From Contraction to Expansion: A Geometric Route Beyond the Big Bang Singularity

In this work, we investigate the viable bouncing cosmological solutions in the framework of f ( Q, L m ) gravity, which incorporates the coupling between the non-metricity scalar ( Q ) and the matter-Lagrangian ( L m ). We take into consideration a Bianchi type-I spacetime with an isotropic matter distribution to examine the implications of this framework on the dynamics of the early cosmos. Two different functional versions of the f ( Q, L m ) Lagrangian are being studied and relevant modified gravitational field equations are derived. There are important cosmological parameters which can be obtained by the integration of these equations that we review. Our results guarantee a non-physical singular bounce happens so that the big bang singularity is avoided. Interestingly, the EoS parameter shifts from the slower to the faster phase which seems to be compatible with the knowledge we have from the cosmic expansion to the present.

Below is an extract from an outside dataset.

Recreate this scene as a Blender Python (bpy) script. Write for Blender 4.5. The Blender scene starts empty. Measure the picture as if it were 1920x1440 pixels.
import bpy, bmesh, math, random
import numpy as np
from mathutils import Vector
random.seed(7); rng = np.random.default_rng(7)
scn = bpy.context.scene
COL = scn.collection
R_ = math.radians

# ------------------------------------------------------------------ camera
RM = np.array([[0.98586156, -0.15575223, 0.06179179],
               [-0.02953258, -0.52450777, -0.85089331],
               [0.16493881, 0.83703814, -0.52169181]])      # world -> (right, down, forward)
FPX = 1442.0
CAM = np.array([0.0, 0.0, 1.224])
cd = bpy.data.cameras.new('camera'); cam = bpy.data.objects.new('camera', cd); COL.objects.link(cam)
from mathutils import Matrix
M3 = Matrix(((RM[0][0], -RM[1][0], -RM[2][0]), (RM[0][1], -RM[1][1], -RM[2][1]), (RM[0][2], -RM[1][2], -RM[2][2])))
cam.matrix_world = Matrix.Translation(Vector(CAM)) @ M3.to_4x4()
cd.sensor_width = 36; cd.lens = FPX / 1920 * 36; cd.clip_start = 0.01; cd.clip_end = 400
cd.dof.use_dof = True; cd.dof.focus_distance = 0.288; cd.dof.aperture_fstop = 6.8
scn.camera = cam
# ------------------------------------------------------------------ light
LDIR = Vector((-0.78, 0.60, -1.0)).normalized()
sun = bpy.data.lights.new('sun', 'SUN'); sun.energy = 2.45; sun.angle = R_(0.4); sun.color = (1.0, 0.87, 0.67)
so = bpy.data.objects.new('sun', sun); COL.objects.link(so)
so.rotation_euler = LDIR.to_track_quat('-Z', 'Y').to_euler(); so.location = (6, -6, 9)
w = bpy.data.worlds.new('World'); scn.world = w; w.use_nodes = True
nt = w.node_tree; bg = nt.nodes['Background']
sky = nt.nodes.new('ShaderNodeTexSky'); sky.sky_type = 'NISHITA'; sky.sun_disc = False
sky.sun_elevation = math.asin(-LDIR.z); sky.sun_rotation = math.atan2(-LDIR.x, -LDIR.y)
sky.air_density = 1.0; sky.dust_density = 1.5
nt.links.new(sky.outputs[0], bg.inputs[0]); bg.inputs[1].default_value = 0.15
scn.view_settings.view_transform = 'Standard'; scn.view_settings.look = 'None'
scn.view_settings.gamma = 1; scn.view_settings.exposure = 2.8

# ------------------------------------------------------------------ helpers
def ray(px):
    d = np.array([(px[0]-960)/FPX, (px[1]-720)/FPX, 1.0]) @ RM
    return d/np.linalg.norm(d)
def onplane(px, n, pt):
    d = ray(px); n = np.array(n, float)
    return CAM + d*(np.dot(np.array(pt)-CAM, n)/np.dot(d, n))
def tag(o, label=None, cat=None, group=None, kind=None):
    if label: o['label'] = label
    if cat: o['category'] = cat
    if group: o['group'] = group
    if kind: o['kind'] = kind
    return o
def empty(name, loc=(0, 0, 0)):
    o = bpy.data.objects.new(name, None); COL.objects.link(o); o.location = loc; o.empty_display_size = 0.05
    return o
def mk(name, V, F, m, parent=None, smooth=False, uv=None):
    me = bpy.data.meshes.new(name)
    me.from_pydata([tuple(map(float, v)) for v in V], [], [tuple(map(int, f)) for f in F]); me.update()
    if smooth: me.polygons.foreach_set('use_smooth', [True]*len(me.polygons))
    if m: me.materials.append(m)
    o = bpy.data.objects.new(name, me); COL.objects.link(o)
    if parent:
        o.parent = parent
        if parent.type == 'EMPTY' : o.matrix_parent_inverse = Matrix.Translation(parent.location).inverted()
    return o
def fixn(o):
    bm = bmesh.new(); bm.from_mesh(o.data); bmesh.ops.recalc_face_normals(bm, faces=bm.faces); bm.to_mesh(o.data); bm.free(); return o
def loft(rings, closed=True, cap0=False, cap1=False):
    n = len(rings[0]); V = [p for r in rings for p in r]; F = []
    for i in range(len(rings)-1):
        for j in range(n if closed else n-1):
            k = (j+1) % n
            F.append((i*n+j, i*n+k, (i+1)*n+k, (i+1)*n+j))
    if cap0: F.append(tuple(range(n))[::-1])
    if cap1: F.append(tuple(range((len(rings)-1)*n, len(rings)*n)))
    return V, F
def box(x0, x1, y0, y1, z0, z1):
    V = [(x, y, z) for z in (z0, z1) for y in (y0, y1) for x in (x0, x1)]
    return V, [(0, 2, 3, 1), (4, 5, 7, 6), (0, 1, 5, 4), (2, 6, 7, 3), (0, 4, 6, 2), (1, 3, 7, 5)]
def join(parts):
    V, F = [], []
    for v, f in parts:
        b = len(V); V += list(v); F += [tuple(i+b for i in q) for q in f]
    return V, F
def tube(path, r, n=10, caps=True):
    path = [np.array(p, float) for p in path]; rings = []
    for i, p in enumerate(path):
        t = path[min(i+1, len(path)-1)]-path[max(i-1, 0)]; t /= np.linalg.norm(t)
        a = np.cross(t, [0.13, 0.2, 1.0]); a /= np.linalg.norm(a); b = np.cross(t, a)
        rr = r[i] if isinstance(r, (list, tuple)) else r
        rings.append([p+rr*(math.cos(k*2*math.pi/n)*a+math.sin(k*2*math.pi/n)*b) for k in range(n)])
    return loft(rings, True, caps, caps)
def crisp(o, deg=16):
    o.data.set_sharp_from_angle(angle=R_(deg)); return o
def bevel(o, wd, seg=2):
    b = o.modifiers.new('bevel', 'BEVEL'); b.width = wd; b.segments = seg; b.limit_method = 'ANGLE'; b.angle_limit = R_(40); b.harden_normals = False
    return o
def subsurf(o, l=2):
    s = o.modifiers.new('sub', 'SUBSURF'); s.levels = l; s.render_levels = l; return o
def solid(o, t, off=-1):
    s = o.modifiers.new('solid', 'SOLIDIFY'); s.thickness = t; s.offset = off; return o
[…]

These results demonstrate that this modified gravity has a lot of promise as a significant substitute for inflationary models, providing a geometric method of studying the early universe’s history and resolving singularities without the need for exotic stuff. Moreover, these modified equations align with contemporary cosmological parameters which yield an explanation for the early and late epochs of the universe. As a result, our research adds to the growing body of work showing that this gravity is a viable solution to fundamental cosmological issues.